With references to the Royal Wedding now moving to the rear of the women’s magazines, we can all finally go back to worrying about our OWN relationship statuses.

It’s 2011. It’s the future! And what was once the future of dating is now very much the present, with more and more Australians turning to the Internet in search of love.

But the politics of online courtship are quite bizarre. In a way it’s a throwback to those old school rules of romance.

On most dating websites, in order to initiate communication with a potential date, you must first send a ‘contact request’. It’s almost like sending a letter to your sweetheart’s father, ‘may I write your daughter?’

That rigid system of gentlemanly intention faded out with the invention of the telephone, the motor car and Germaine Greer.

Funny then to think we’ve come full circle.

On Oasis Active – Australia’s most popular dating site – lonely hearts have several standard one-liners he or she can attach to a contact request, including ‘we have common interests’, ‘I think you are really hot’ and of course the old favourite: ‘I like your profile and hope to learn more about you.’

The receiver can then take a gander at the sender’s profile and decide whether or not to open a channel of instant chat. If yes, then let the IM flirtations begin!

If not, there are a helpful selection of gentle let downs, including ‘sorry, but I don’t think you’re my type’, ‘you don’t match my seeking criteria’ and ‘I’m too busy right now.’

Could you imagine if this happened in real life social situations?

A guy approaches a girl (or vice versa) and says ‘I would like to tell you a little more about myself’ but further interaction is immediately blocked with the response ‘we don’t share the same interests.’

And that’s it. There’s no opportunity for rebuttal! Move right along.

Although something men can do online that they can’t do down the pub is approach thirty single women in the space of about three minutes. And this happens, much to the annoyance of female users who are instantly bombarded with dozens of contact requests the second they log on.

At least on these dating sites you know the people are probably single. And looking. It takes away some of the guesswork.

The rest of the guesswork can be taken away via a quick browse of the personal profile: a brief description of the lonely heart with some key stats and an even briefer description of what they’re looking for.

But here’s another problem. Everyone describes themselves in exactly the same way: easygoing, down to earth, love going out or sitting at home watching a DVD.

And if someone isn’t like this at all, obviously they’re going to lie and list these qualities anyway. I mean, who’s going to advertise themselves as hard-going, head in the clouds and really hates watching DVDs? Everyone loves watching DVDs!

As a guy, to have any chance of success, you need your profile to stand out from the crowd. And it’s probably not a good idea, when you do finally get a contact request accepted, to follow it up with a request for sex. Patience guys. Take it easy.

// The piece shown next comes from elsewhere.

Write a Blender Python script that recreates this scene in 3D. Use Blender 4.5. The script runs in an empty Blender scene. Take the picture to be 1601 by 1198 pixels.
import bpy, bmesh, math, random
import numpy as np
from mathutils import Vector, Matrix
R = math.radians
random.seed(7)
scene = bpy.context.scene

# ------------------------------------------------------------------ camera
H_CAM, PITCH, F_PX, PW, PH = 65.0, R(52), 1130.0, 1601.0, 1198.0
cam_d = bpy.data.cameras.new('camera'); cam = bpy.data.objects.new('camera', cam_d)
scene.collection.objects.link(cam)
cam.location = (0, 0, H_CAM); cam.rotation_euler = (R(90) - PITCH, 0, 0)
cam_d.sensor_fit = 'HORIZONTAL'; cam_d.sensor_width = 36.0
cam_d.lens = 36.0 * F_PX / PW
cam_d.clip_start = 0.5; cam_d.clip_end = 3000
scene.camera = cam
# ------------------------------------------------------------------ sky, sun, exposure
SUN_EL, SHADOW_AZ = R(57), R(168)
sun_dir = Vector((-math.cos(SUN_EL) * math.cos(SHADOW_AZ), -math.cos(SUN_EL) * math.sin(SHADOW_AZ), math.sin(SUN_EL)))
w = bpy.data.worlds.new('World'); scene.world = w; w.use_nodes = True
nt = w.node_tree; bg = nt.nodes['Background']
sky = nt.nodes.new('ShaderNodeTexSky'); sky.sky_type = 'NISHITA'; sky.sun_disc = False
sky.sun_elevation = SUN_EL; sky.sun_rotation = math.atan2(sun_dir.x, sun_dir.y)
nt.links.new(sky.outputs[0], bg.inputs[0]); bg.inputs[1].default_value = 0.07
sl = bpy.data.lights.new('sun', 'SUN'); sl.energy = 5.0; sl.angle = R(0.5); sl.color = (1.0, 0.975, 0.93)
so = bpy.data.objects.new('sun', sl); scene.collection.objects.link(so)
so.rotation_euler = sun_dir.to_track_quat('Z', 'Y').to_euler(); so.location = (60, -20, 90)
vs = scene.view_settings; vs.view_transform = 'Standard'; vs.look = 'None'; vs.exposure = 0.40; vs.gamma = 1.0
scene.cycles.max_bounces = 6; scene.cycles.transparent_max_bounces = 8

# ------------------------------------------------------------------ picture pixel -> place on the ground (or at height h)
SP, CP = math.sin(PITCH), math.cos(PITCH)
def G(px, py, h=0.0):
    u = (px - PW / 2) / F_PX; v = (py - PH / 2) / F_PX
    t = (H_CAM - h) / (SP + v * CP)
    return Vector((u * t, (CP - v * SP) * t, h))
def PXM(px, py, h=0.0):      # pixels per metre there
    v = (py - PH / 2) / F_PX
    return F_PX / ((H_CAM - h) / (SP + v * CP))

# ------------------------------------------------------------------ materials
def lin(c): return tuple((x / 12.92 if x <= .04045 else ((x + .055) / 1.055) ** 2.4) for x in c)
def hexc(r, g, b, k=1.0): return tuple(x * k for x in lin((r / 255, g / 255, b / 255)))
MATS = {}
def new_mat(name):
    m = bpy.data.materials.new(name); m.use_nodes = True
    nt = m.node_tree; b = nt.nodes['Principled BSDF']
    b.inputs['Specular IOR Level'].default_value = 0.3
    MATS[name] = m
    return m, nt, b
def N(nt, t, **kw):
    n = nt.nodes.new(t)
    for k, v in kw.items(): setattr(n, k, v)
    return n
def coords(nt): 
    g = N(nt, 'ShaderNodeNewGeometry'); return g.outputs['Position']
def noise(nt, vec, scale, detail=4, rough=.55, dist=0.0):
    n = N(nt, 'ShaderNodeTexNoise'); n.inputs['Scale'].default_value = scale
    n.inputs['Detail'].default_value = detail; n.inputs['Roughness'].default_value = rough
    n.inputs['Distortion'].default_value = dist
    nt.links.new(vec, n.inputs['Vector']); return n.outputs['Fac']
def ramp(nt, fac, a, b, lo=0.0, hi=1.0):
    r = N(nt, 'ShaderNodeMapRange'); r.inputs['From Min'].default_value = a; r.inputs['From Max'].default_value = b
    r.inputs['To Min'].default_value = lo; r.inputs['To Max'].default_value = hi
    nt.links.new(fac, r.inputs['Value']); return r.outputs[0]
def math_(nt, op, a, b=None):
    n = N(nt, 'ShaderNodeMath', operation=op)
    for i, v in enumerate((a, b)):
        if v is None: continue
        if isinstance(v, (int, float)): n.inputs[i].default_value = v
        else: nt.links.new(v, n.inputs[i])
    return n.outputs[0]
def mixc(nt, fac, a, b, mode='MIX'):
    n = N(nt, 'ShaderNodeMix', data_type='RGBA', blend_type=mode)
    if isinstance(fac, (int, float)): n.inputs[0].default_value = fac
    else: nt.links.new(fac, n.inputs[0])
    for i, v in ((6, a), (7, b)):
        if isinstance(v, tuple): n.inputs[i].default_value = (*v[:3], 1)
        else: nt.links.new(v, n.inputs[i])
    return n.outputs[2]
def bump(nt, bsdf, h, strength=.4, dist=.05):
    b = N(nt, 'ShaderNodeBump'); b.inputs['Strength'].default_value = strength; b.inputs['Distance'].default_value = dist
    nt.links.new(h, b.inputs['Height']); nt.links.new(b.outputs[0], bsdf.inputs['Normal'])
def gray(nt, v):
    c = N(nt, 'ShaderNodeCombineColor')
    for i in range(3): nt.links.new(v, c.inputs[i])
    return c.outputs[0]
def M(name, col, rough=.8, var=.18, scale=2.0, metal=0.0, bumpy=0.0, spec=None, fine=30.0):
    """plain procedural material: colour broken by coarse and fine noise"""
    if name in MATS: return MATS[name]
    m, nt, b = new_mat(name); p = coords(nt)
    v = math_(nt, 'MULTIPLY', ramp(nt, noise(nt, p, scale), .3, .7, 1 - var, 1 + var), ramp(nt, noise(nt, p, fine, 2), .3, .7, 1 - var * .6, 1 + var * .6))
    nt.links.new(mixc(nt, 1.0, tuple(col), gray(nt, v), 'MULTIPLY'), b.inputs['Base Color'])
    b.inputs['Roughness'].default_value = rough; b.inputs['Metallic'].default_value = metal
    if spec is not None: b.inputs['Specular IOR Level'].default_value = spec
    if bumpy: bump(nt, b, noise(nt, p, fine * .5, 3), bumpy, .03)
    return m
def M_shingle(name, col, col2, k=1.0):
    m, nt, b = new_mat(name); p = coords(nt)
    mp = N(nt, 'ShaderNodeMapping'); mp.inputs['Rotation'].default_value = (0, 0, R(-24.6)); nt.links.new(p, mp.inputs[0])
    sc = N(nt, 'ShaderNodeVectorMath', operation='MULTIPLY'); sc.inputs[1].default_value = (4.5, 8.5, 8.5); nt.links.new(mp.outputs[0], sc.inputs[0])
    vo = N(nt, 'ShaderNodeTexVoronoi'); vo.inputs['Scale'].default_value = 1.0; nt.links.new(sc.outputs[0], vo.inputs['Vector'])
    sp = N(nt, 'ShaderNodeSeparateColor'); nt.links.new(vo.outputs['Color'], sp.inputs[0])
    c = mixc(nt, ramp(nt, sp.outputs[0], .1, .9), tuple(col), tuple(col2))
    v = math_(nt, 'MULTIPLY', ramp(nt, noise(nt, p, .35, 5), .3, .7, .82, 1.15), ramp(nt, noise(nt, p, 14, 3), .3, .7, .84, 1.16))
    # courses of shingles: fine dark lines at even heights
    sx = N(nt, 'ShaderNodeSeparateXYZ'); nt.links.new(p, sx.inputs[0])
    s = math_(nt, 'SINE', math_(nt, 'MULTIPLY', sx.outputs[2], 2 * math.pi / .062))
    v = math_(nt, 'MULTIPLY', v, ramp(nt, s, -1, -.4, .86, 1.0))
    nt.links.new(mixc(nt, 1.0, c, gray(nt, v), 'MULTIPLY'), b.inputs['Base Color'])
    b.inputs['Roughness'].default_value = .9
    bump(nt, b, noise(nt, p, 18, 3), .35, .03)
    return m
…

Even if sex is all you’re after, for God’s sake don’t open with it! Would you do that at a bar? Certainly not immediately after ‘hello’. See what I mean?

Of course, there are specialised sex-focused dating sites out there just for you types. Fling Finders for example. But even then, a little small talk goes a long way.

Online dating is a strange mixture of old style courtship with super-charged technology.

I’ve heard many a female user complain the Internet is full of dud guys who are boring, terrible conversationalists, or who just want sex.

Likewise, from my experience it’s full of women who don’t know what they want, over-analyse and who don’t want to talk to me.

Sounds like a pretty accurate reflection of society, I reckon.

That’s not to say the whole thing isn’t a lot of fun.

And who knows? You could even meet a prince or princess, tired of their tedious upper class circles, who’s looking for romance with a simple commoner. You could even be the next Princess Mary. Or King Ralph.

Kind regards,
David M. Green
If I wrote a funny opinion article for MX on “online dating”, that’s what it would look like.